SUPPLIED MATERIAL:
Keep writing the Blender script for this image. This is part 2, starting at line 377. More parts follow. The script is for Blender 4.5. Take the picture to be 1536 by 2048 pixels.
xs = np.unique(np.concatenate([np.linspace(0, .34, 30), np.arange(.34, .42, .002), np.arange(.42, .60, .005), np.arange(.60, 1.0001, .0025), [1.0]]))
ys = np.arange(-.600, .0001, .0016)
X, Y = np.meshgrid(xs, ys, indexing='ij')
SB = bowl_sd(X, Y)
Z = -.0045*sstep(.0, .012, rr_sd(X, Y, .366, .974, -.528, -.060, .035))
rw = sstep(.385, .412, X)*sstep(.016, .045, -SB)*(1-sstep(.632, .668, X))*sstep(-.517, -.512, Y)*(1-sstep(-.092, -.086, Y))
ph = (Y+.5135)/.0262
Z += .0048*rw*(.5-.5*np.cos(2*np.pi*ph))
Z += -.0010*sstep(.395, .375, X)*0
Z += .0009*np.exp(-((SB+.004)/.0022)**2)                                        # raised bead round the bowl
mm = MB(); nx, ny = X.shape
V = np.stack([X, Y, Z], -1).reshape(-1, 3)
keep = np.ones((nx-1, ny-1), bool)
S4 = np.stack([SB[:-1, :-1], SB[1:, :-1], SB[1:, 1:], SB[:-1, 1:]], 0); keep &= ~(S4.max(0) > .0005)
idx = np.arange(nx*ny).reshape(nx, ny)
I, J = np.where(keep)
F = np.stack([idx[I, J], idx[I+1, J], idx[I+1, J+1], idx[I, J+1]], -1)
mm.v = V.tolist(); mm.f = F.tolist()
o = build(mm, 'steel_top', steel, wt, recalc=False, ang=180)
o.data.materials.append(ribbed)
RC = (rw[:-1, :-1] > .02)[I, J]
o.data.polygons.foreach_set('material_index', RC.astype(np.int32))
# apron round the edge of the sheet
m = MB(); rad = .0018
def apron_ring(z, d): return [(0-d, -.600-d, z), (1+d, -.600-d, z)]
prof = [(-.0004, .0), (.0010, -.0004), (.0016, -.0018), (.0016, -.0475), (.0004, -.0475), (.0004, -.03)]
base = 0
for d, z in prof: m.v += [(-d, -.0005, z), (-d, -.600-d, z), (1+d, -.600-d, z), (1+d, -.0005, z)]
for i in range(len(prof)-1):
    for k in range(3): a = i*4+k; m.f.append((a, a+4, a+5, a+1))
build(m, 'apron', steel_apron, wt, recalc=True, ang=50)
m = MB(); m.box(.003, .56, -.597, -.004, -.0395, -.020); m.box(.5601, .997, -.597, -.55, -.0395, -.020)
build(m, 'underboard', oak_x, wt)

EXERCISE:
Restate the whole of the material exactly.

RESULT OF THIS EXERCISE:
Keep writing the Blender script for this image. This is part 2, starting at line 377. More parts follow. The script is for Blender 4.5. Take the picture to be 1536 by 2048 pixels.
xs = np.unique(np.concatenate([np.linspace(0, .34, 30), np.arange(.34, .42, .002), np.arange(.42, .60, .005), np.arange(.60, 1.0001, .0025), [1.0]]))
ys = np.arange(-.600, .0001, .0016)
X, Y = np.meshgrid(xs, ys, indexing='ij')
SB = bowl_sd(X, Y)
Z = -.0045*sstep(.0, .012, rr_sd(X, Y, .366, .974, -.528, -.060, .035))
rw = sstep(.385, .412, X)*sstep(.016, .045, -SB)*(1-sstep(.632, .668, X))*sstep(-.517, -.512, Y)*(1-sstep(-.092, -.086, Y))
ph = (Y+.5135)/.0262
Z += .0048*rw*(.5-.5*np.cos(2*np.pi*ph))
Z += -.0010*sstep(.395, .375, X)*0
Z += .0009*np.exp(-((SB+.004)/.0022)**2)                                        # raised bead round the bowl
mm = MB(); nx, ny = X.shape
V = np.stack([X, Y, Z], -1).reshape(-1, 3)
keep = np.ones((nx-1, ny-1), bool)
S4 = np.stack([SB[:-1, :-1], SB[1:, :-1], SB[1:, 1:], SB[:-1, 1:]], 0); keep &= ~(S4.max(0) > .0005)
idx = np.arange(nx*ny).reshape(nx, ny)
I, J = np.where(keep)
F = np.stack([idx[I, J], idx[I+1, J], idx[I+1, J+1], idx[I, J+1]], -1)
mm.v = V.tolist(); mm.f = F.tolist()
o = build(mm, 'steel_top', steel, wt, recalc=False, ang=180)
o.data.materials.append(ribbed)
RC = (rw[:-1, :-1] > .02)[I, J]
o.data.polygons.foreach_set('material_index', RC.astype(np.int32))
# apron round the edge of the sheet
m = MB(); rad = .0018
def apron_ring(z, d): return [(0-d, -.600-d, z), (1+d, -.600-d, z)]
prof = [(-.0004, .0), (.0010, -.0004), (.0016, -.0018), (.0016, -.0475), (.0004, -.0475), (.0004, -.03)]
base = 0
for d, z in prof: m.v += [(-d, -.0005, z), (-d, -.600-d, z), (1+d, -.600-d, z), (1+d, -.0005, z)]
for i in range(len(prof)-1):
    for k in range(3): a = i*4+k; m.f.append((a, a+4, a+5, a+1))
build(m, 'apron', steel_apron, wt, recalc=True, ang=50)
m = MB(); m.box(.003, .56, -.597, -.004, -.0395, -.020); m.box(.5601, .997, -.597, -.55, -.0395, -.020)
build(m, 'underboard', oak_x, wt)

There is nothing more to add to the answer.